In Steps 300 and 302, the access module may access the cloud service in a number of ways including, but not limited to, sending data to the cloud service, sending a query to the cloud service, receiving a response to the query from the cloud service, and receiving guidance from the cloud service according to environmental data of the access device and/or the electronic device. In Step 304, for example, the access module may process the response to generate a device command according to the guidance received from the cloud service, and the device command may be transmitted from the access device to the electronic device through simple commands (Step 306). The electronic device may receive the device command, and perform a corresponding operation according to the device command. The access module 110 may perform structured data processing, or other such operations when accessing the cloud service. The access module may receive a structural response message in JavaScript Object Notation (JSON) or eXtensible Markup Language (XML) from the cloud service (Step 302). The access module parses the structural response message (Step 304), and the electronic device receives a result of the access module parsing the structural response message sent from the access module in Step 306.

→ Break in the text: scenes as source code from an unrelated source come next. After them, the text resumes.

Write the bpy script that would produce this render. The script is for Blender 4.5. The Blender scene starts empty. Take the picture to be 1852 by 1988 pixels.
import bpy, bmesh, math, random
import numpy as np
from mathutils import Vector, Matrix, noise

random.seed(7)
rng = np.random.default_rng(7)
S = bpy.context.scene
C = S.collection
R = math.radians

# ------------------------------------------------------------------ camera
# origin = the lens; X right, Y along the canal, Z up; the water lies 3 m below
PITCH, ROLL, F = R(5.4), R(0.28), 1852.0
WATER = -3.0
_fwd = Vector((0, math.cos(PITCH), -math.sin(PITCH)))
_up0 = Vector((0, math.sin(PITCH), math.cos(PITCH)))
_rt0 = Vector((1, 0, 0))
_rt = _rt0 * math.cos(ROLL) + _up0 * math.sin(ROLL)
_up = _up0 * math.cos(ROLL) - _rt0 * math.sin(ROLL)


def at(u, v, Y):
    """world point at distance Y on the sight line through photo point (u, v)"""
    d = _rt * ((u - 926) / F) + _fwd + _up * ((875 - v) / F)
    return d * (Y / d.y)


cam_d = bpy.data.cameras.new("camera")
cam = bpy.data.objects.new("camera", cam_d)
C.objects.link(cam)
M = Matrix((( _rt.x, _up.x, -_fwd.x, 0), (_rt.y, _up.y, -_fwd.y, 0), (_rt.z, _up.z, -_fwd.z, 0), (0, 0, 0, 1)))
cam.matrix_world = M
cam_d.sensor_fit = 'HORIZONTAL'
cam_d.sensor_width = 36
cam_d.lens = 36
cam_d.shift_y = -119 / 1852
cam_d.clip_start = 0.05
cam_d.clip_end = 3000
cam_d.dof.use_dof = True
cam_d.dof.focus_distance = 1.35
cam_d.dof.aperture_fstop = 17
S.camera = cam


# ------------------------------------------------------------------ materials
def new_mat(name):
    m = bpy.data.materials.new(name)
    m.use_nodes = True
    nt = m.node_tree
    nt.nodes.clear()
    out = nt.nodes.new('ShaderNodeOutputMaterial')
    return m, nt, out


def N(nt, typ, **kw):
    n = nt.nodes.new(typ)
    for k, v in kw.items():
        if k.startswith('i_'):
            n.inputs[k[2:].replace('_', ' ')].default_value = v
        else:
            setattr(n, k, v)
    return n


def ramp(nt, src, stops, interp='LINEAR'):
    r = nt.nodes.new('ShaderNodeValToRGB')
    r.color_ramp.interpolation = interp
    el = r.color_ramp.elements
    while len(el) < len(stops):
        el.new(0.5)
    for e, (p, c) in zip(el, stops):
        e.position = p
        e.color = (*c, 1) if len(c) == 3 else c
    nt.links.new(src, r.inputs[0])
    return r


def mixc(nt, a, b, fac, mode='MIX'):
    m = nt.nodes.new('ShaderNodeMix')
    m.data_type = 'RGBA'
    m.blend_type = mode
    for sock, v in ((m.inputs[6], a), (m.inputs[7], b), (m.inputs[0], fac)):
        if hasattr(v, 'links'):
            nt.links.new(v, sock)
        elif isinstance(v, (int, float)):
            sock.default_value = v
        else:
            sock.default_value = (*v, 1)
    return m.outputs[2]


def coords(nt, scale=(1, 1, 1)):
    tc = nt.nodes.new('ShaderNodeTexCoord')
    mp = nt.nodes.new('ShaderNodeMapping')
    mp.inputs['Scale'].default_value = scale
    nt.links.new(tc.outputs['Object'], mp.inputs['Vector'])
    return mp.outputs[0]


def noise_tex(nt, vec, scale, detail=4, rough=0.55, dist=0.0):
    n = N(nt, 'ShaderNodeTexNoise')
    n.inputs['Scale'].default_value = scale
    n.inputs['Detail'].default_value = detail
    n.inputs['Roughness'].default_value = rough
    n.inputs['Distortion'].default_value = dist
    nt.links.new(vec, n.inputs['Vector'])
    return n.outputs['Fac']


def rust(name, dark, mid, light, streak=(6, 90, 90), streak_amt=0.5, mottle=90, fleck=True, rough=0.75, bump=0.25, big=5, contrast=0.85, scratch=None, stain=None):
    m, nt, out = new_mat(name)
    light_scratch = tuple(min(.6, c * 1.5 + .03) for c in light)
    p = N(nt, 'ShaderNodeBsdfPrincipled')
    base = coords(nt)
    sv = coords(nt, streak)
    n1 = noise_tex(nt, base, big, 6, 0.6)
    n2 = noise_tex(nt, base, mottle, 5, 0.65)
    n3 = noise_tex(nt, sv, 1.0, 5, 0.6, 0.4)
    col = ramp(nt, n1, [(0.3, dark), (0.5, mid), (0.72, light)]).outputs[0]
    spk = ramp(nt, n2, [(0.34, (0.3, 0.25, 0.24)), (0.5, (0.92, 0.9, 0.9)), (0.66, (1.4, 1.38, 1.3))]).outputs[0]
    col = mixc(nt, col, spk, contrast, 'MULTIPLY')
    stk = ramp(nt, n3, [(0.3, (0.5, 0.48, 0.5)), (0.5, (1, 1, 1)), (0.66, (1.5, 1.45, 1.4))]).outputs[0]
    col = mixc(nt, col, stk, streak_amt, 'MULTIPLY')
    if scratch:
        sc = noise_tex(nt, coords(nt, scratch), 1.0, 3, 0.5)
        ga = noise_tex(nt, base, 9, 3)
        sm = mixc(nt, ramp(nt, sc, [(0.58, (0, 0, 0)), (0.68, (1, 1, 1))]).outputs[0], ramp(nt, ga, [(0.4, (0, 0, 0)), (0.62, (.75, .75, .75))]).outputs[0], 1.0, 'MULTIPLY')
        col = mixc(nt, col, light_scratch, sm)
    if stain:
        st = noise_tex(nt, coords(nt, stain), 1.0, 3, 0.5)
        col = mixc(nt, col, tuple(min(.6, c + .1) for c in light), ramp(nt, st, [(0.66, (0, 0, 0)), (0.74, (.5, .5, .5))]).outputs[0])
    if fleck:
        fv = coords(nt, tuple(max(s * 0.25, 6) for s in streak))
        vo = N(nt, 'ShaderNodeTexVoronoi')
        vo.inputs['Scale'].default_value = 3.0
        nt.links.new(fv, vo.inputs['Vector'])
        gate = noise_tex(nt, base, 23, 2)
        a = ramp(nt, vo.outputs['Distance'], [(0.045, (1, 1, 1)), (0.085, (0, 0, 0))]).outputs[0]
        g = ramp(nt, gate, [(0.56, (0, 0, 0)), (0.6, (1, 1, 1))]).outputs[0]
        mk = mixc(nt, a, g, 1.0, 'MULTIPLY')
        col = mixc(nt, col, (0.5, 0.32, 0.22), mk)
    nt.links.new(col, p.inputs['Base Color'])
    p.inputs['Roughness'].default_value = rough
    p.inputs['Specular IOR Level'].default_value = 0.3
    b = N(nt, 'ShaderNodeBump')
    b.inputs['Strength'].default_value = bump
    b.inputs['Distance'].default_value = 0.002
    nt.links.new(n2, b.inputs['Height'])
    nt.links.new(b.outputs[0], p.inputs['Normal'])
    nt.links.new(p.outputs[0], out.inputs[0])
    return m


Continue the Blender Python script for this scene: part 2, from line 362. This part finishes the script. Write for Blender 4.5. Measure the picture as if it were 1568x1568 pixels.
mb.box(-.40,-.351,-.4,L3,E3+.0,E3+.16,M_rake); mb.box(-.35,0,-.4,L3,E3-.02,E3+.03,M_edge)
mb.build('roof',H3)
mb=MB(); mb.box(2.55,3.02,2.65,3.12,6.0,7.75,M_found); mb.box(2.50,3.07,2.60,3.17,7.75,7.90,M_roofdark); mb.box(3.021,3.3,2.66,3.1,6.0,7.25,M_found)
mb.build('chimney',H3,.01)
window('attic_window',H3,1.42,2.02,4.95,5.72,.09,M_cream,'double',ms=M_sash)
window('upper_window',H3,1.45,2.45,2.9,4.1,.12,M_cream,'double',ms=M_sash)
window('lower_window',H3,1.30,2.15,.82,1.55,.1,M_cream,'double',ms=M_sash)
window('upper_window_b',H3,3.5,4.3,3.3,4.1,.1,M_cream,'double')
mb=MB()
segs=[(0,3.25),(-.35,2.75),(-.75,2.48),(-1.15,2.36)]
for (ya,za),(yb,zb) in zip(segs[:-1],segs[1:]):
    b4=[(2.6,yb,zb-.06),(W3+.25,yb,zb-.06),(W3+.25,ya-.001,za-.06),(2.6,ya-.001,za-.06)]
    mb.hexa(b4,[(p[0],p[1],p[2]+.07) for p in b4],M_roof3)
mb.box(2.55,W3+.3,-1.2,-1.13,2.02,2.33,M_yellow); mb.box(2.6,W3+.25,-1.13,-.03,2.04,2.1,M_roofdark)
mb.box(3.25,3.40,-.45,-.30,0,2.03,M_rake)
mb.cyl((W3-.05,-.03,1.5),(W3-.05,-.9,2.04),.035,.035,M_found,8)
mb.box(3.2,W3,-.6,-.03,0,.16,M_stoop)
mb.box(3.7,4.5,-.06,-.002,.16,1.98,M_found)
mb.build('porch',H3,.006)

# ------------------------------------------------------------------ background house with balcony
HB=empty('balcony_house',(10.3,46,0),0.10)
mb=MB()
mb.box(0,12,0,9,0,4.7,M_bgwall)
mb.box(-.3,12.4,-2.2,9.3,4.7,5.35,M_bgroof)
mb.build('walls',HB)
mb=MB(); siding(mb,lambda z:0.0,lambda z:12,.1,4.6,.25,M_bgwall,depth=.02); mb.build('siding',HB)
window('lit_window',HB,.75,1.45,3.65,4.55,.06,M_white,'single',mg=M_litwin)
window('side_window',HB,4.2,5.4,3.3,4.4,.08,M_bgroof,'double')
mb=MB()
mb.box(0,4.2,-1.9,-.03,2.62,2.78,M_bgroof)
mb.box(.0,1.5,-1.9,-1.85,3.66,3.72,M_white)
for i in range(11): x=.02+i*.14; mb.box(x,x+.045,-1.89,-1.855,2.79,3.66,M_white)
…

Cloud computing provides data storage and processing at the cost of requiring high-level web protocols to access cloud services. By building the high-level web protocols and related software stacks onto an access module, such as an M2M module or USB dongle, electronic devices that only have simple processors are able to access the cloud through simple AT commands. For the M2M module, the access module is integrated with the electronic device as a whole, whereas for the USB dongle, the access module can be plugged into the electronic device when needed, and the electronic device only needs to integrate a socket for the dongle. The embodiments described above provide many devices that were not originally designed to interact with cloud services, but are capable of generating valuable data, a simple, lightweight solution for integration with the cloud.
Those skilled in the art will readily observe that numerous modifications and alterations of the device and method may be made while retaining the teachings of the invention.